La journaliste polonaise Agnieszka – la géniale Krystina Janda -est persuadée que son idée est la bonne :
réaliser un reportage sur Mateusz Birkut, ce jeune maçon devenu héros national
dans les années 50, dont elle a retrouvé une statue abandonnée. Son directeur
d'études tente de la dissuader, mais la jeune femme s'obstine et finit par
découvrir le dessous des cartes. Un cinéaste réputé, Burski, lui raconte
comment Birkut a conquis sa gloire, en posant 30 000 briques en une journée.
D'autres témoins, elle apprend que son exploit lui a valu la haine d'autres
ouvriers...
Film-enquête, film sur l’histoire passée, sur le mythe construit de toute pièce par le régime communiste polonais, dont la meilleure compréhension permet de décrypter le présent, L’Homme de marbre, 1er et meilleur opus d un tryptique,
est la première incursion du grand Andzej Wajda dans le grand cinéma politique, en pleine décennie, les années 70, ou le cinéma politique, cf Costa Gavras,
Sidney Pollack, Yves Boisset, Francesco Rosi et tant d’autres, était un genre en soi.
Il s’agit donc pour le cinéaste s’identifiant entièrement à son enquêtrice héroine de soulever le mythe fabriqué de toute pièce à partir d’un Mateusz ouvrier réel à partir duquel le régime construisit un FILM de
FICTION. Et au moyen d’une enquête partant du personnage d’aller à la rencontre de l’individu, de sa vie réelle, ainsi que des conditions de la manipulation passée.
Cette statue d’Homme de
marbre, le film éponyme se donne donc pour cible de la faire vaciller de son socle et
de la briser en mille morceaux, acte en soi transgressif et bel en bien héroique, tant pour la journaliste dans le film que pour Wajda dans la
vie. Car c’est bien un metteur en scène, en l’occurrence le metteur en scène polonais le plus respecté et dans son pays et au monde qui de l’intérieur et ce sous un régime guère connu autrement que comme un regime totalitaire qu’il opère la fabrication, la mise en scène au vu et
au su de tous et donc la révélation d’une arme de destruction pointée sur la tête de l’Etat polonais.
Car en s’attaquant au mythe et donc au
mensonge au travers d’un symbole du passé récent c’est bien au présent qu il s’attaque par
ricochets puisque ce dernier est l’enfant du précédent. Il y a nous dit Wajda dans la longue enquête rythmée par la démarche fonceuse d’Agnieszka au coeur même des images et des messages
vehiculés par ce pouvoir absolument la même chose que
ce qu’il y avait dans les images créées de toutes
pièces par les nazis. A savoir du mensonge, de la mystification, une
utilisation des êtres à des fins politiciennes.
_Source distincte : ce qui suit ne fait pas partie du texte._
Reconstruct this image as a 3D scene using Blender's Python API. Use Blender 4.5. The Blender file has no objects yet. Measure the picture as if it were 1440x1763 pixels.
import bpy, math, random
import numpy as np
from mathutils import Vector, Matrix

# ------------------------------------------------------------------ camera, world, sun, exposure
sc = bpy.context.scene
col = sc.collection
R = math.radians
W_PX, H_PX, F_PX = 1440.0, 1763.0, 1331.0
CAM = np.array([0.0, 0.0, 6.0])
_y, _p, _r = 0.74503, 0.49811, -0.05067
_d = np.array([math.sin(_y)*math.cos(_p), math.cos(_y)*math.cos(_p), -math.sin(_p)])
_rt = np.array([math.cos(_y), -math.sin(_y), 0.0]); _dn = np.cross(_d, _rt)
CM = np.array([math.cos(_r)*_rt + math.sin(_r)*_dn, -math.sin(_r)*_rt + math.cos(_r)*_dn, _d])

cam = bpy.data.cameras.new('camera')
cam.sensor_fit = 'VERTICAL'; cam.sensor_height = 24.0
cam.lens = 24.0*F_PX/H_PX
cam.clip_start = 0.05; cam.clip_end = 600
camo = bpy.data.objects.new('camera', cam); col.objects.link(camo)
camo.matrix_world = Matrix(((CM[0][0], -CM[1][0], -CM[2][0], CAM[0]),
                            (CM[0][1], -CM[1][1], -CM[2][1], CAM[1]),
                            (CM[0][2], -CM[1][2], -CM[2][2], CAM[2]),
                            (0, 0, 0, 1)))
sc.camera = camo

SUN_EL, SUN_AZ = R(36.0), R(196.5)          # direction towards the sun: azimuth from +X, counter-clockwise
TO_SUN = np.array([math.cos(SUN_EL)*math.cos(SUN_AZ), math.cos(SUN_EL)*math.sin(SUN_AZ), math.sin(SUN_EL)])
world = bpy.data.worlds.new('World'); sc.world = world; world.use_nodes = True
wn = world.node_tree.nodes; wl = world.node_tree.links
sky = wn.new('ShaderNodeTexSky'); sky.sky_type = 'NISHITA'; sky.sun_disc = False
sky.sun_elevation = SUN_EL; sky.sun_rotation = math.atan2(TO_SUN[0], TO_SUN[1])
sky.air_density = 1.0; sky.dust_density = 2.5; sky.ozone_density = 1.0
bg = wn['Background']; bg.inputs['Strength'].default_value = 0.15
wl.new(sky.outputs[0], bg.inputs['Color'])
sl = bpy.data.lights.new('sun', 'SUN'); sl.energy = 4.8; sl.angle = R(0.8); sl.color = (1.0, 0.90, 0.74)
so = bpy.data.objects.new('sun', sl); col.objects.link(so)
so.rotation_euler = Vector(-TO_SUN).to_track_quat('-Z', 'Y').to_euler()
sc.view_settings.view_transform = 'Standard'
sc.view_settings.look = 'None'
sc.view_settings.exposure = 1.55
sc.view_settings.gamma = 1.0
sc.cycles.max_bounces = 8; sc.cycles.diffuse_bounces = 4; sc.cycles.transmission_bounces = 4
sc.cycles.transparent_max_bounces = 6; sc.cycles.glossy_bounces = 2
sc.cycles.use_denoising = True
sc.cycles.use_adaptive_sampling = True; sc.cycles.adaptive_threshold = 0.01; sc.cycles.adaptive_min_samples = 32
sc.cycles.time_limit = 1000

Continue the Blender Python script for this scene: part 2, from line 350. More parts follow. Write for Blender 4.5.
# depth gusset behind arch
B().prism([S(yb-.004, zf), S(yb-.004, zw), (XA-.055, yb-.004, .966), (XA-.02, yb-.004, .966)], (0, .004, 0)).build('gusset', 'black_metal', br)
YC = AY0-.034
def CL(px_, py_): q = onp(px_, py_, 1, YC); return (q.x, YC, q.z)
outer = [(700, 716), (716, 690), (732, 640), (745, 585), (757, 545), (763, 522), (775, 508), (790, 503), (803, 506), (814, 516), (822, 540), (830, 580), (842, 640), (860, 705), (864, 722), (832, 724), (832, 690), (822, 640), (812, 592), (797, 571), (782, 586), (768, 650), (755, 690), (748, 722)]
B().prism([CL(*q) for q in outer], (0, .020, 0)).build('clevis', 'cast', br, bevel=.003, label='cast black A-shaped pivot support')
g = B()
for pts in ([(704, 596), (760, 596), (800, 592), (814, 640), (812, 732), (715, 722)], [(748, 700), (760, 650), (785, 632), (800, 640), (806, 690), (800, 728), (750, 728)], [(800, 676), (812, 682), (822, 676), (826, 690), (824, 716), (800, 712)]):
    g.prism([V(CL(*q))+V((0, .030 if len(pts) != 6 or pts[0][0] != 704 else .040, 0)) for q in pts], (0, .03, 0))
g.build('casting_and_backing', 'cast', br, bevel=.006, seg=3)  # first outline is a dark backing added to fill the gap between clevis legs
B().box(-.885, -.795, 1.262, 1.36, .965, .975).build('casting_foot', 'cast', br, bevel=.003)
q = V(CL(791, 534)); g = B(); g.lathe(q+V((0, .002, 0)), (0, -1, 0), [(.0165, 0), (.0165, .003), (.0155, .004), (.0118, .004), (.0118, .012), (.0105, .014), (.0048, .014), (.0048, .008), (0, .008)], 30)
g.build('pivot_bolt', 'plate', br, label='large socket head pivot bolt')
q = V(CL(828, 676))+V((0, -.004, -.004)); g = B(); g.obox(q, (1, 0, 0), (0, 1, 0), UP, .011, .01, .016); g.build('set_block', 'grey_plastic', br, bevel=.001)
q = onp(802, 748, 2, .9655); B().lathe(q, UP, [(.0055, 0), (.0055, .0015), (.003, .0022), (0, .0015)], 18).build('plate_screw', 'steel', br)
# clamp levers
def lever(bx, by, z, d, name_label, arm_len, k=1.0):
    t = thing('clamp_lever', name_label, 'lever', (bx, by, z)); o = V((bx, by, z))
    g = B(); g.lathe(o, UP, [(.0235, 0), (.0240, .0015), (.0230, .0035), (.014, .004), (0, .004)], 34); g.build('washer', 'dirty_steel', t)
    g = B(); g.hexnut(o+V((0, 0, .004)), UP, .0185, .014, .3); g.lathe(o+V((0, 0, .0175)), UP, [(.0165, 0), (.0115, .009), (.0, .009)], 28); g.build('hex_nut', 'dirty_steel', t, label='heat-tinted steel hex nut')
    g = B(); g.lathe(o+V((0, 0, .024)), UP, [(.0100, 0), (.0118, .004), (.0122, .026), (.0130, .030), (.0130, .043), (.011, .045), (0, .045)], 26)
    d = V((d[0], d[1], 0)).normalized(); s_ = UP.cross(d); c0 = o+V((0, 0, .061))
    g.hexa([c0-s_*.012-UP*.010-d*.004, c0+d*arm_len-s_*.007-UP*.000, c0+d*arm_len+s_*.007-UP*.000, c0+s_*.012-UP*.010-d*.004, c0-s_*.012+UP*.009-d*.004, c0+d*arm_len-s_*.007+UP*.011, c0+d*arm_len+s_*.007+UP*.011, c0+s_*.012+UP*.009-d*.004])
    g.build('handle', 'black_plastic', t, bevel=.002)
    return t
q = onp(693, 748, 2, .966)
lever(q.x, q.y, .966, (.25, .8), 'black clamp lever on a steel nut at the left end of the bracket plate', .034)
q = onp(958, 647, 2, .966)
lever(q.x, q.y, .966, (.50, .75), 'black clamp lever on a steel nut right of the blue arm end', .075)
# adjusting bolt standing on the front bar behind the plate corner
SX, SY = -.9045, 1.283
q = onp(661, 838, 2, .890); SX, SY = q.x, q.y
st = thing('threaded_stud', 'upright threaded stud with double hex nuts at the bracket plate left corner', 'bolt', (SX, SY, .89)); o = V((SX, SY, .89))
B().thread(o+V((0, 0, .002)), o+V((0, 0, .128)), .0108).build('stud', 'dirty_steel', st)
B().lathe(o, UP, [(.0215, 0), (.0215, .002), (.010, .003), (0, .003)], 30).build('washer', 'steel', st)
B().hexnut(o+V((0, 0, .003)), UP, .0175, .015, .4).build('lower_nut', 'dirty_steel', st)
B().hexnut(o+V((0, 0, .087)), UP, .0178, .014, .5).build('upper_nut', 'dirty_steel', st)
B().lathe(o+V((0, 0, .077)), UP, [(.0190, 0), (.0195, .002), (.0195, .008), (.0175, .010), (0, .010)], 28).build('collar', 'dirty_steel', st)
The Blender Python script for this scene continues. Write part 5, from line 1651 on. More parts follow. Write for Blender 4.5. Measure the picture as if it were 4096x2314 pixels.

Et un total travestissement du réel que moi, cinéaste engagé, je m’en vais littéralement détruire.
Le cinéma, nous le savons, est une arme à double tranchant. Pro-pouvoir et donc outil de
propagande pur – regardez les films hollywoodiens de nos jours – ET outil de réinformation placé dans les mains de créateurs libres et vaillants, artistes se donnant pour mission de
contribuer à remettre le cerveau de leurs contemporains à l’endroit.
Avec cet homme
de marbre, Wajda parvint à porter un coup décisif dans les chevilles du pouvoir polonais. Il récidivera en 1981 soient quatre ans plus tard avec sa suite, L’Homme de fer, couronné Palme d Or au Festival de Cannes. Dans lequel il
fera étonnamment comme une fiction propagande pro-Solidarnosc et pro-Lech
Walesa. C’est-à-dire en termes de cinéma l’inverse que dans l’opus précédent.
Il ne faudra alors guère que quelques petites années pour que le Colonel Jaruzelski
se résigne sous la pression populaire à rendre les clefs. Ce sera la premiere brique du bloc communiste à tomber.
La force du grand cinéma se donne à voir là.
Travailler directement à l’éveil des consciences et offrir le terreau de la rébellion des peuples.
La VRAIE fiction qui fait tomber la fausse.